- [WRITTEN EXERCISE]:
Filter the data for lines with the word "high", then copy every line so identified.

- [COLLECTED DATA]:

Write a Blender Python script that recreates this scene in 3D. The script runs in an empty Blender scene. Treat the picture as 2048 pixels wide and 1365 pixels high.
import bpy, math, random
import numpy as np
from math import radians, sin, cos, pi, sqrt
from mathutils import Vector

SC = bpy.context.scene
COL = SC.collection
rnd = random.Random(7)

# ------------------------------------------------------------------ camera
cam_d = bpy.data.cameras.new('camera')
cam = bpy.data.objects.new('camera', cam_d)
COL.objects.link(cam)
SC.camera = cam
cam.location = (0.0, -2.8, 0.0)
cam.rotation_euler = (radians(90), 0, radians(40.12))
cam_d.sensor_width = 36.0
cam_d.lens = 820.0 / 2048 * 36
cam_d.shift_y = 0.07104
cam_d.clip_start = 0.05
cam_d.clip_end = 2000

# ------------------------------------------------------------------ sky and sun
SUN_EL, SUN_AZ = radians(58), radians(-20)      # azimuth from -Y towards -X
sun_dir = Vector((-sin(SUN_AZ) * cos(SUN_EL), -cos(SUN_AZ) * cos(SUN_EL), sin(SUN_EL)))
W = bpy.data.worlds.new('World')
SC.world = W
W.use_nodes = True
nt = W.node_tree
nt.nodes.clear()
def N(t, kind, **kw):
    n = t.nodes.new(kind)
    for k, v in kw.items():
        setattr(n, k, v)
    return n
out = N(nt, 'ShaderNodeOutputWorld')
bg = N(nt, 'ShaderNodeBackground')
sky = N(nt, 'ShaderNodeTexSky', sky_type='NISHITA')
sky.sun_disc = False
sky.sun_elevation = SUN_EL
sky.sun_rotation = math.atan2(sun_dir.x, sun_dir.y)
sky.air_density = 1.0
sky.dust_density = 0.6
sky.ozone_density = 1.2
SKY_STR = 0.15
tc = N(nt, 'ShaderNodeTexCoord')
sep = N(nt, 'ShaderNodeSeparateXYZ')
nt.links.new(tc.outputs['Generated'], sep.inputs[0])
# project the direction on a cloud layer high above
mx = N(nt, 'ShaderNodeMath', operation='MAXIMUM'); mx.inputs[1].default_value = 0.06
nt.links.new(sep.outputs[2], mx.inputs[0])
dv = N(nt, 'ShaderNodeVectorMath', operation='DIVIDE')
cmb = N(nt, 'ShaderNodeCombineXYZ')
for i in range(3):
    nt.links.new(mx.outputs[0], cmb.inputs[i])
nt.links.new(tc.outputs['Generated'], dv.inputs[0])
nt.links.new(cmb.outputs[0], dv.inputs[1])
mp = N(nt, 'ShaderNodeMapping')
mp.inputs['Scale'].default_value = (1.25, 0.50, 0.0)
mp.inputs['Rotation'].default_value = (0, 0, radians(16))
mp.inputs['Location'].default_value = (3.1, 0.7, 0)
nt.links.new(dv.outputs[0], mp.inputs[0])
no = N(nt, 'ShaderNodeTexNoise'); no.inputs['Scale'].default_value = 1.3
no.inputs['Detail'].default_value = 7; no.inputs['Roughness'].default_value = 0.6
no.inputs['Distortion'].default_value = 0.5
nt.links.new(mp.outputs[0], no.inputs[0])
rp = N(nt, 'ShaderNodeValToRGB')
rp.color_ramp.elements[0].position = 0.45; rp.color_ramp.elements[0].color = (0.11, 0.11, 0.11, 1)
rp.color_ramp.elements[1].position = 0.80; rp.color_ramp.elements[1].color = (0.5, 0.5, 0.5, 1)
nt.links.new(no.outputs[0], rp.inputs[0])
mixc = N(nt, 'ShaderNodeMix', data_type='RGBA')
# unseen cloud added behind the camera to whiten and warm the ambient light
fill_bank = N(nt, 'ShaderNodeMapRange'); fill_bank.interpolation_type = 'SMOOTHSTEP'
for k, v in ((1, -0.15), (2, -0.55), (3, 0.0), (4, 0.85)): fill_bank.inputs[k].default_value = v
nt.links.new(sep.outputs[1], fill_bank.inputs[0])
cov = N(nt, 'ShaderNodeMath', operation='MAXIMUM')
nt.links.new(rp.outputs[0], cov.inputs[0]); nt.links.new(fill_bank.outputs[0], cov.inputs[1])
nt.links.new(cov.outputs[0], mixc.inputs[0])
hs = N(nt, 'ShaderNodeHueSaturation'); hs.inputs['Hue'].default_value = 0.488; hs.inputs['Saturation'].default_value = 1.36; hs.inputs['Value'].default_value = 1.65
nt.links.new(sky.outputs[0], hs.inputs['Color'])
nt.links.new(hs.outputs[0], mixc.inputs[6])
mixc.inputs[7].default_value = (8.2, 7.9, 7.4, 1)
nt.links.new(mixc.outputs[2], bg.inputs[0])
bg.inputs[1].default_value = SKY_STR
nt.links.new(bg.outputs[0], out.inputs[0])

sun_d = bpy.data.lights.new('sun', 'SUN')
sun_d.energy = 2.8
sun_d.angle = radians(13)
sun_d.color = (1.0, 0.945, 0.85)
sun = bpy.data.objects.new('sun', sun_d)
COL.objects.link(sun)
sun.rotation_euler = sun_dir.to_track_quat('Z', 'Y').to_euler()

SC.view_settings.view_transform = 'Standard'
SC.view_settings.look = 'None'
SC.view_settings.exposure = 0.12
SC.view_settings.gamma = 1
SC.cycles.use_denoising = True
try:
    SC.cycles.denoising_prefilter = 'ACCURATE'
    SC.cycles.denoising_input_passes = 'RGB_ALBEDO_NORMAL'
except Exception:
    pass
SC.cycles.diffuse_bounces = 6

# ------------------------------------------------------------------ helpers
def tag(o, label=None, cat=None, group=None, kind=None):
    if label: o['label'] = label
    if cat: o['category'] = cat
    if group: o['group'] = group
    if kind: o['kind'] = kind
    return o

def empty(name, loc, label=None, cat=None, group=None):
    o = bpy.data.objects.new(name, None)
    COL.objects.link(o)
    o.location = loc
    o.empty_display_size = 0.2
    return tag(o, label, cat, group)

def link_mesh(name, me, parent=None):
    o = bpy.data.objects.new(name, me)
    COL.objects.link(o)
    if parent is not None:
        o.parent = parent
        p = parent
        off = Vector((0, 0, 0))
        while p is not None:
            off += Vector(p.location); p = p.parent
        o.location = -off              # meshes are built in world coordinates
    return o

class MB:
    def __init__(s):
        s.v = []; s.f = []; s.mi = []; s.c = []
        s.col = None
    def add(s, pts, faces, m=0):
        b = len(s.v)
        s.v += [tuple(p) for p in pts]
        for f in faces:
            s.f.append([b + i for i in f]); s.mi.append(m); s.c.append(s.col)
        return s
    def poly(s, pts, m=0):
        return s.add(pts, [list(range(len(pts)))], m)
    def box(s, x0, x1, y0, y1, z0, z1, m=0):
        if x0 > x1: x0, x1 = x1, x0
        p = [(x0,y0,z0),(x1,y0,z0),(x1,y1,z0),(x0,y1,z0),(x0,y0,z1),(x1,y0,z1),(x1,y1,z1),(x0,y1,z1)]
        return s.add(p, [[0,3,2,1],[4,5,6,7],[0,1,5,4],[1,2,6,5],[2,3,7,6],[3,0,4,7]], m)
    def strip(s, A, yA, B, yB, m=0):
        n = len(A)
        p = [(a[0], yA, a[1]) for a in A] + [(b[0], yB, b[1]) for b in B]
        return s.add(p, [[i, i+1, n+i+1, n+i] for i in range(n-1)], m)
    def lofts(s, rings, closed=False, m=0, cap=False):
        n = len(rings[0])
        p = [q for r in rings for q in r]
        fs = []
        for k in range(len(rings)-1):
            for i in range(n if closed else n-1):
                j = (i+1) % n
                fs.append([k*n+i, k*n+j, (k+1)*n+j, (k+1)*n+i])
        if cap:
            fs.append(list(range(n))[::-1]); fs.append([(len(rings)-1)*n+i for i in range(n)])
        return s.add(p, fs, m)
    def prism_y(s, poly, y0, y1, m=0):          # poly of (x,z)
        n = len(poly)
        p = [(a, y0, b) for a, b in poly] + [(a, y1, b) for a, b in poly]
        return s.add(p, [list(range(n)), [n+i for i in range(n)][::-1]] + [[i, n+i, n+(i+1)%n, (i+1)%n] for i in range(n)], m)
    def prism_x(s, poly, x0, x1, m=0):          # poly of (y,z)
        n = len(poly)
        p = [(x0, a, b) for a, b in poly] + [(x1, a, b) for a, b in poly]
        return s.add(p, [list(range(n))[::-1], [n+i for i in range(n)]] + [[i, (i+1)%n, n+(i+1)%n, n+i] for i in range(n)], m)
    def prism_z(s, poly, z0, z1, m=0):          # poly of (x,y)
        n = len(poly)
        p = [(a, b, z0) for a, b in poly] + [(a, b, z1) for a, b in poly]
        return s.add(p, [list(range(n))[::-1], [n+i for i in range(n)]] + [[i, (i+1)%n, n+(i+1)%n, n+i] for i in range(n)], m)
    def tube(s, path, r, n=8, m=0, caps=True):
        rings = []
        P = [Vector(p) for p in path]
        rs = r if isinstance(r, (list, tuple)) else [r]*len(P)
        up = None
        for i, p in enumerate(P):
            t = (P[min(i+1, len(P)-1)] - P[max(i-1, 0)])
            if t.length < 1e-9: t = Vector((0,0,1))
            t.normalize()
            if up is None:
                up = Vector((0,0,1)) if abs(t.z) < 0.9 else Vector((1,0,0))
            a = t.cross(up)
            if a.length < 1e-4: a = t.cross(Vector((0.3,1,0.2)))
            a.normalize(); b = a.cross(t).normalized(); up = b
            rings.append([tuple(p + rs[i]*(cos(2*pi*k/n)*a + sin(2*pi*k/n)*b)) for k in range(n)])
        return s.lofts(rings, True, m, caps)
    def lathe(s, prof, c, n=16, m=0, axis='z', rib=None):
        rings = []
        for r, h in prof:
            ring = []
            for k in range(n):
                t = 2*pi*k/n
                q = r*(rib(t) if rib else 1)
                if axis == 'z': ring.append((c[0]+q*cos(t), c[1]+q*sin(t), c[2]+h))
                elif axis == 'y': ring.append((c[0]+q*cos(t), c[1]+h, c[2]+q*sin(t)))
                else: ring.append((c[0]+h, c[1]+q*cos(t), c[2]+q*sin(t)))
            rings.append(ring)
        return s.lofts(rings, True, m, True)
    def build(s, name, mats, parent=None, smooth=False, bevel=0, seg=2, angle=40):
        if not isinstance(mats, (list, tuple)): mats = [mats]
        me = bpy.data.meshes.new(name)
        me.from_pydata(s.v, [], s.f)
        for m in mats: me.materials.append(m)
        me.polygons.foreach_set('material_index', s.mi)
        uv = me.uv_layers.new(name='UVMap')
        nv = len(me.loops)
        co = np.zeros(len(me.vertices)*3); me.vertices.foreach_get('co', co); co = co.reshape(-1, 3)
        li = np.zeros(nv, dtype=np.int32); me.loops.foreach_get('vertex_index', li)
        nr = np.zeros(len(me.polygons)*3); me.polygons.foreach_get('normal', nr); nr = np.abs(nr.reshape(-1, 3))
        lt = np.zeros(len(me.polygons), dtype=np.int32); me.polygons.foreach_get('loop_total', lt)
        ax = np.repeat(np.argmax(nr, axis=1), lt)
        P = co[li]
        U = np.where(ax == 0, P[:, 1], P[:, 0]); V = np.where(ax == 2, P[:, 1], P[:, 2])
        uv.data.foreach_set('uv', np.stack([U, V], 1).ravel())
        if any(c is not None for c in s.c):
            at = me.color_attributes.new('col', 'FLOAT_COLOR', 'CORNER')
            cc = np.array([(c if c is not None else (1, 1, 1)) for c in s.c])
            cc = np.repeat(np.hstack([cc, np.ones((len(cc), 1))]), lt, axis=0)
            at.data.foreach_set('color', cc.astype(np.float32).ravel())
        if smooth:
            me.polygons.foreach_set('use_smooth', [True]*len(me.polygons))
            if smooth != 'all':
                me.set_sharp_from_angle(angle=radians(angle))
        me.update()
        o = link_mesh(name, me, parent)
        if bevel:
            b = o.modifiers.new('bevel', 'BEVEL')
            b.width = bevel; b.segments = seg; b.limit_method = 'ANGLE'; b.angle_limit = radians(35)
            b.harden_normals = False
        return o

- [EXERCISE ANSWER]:
Write a Blender Python script that recreates this scene in 3D. The script runs in an empty Blender scene. Treat the picture as 2048 pixels wide and 1365 pixels high.
# project the direction on a cloud layer high above